The government still opposes rescue missions in the Mediterranean despite 950 migrants drowning in one day

Last year the Government theorised that letting people drown would end the crossings

Jon Stone
Monday 20 April 2015 14:32 BST
A migrant is helped disembark in the Sicilian harbor of Pozzallo, Italy, early Monday
A migrant is helped disembark in the Sicilian harbor of Pozzallo, Italy, early Monday

The Government has ignored calls to back restored search and rescue missions in the Mediterranean after 950 people drowned on a boat crossing to Europe.

Reinstating the rescue missions, which the UK government has previously said it opposes, pointedly does not feature in the Foreign Secretary’s response to the latest mass deaths.

In a statement released on Sunday Philip Hammond blamed ‘traffickers’ for encouraging people to flee conflicts and come to Europe but was silent on helping families who might drown in future.

“We must target the traffickers who are responsible for so many people dying at sea and prevent their innocent victims from being tricked or forced into making these perilous journeys,” he said, calling for a “comprehensive, co-ordinated response” to the regular deaths.

Mr Hammond said he was “horrified at the appalling loss of life” at the crossing and accused groups assisting the migrants to make the crossing of “cynicism”.

Coastguard personnel in protective clothing carry the body of a dead migrant off a ship in Senglea, Malta

When the rescue missions were ended in October last year the Government said it believed the prospect of being saved from drowning in the event of an accident encouraged people to make the journey.

“Ministers across Europe have expressed concerns that search and rescue operations in the Mediterranean have acted as a pull factor for illegal migration, encouraging people to make dangerous crossings in the expectation of rescue,” a Downing Street spokesperson said in October.

“This has led to more deaths as traffickers have exploited the situation using boats that are unfit to make the crossing.”

Migrants have continued to make the journey despite the Government’s theorising, however.

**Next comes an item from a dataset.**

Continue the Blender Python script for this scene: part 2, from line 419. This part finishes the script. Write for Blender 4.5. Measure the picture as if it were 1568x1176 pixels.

Well over 1000 people had died crossing the sea so far this year.

The charity Save The Children, which was been working to draw attention to the deaths, said the loss of life was a “direct result of our policy” and described a situation in which instability in north Africa and the Middle East was driving multiple landings a day in Italy.

“The scale of what is happening in the Mediterranean isn’t an accident, it’s a direct result of our policy. How many more innocent children and their families must die before our leaders act?” Justin Forsyth, the charity’s CEO, said.

Labour leader Ed Miliband has previously described the government’s abandonment of the migrants as a “scandal” and said the government lacked “basic humanity”.

“It's a scandal that children are dying because the EU stopped search [and] rescue in the Med. As PM I would push the EU to #RestartTheRescue,” he tweeted after news of an earlier drowning.

At PMQs he said: “On immigration his government combines callousness with incompetence. They don’t show basic humanity and say rescuing drowning people is a pull factor for immigration.”

The previous EU rescue operation, Mare Nostrum, was ended by the Italian government due to a budget cuts but the UK and other countries have opposed any replacement.

The UNHCR says migrant boats carried 13,500 people into Italian waters last week alone. EU ministers are to meet at a summit today to discuss the best course of action.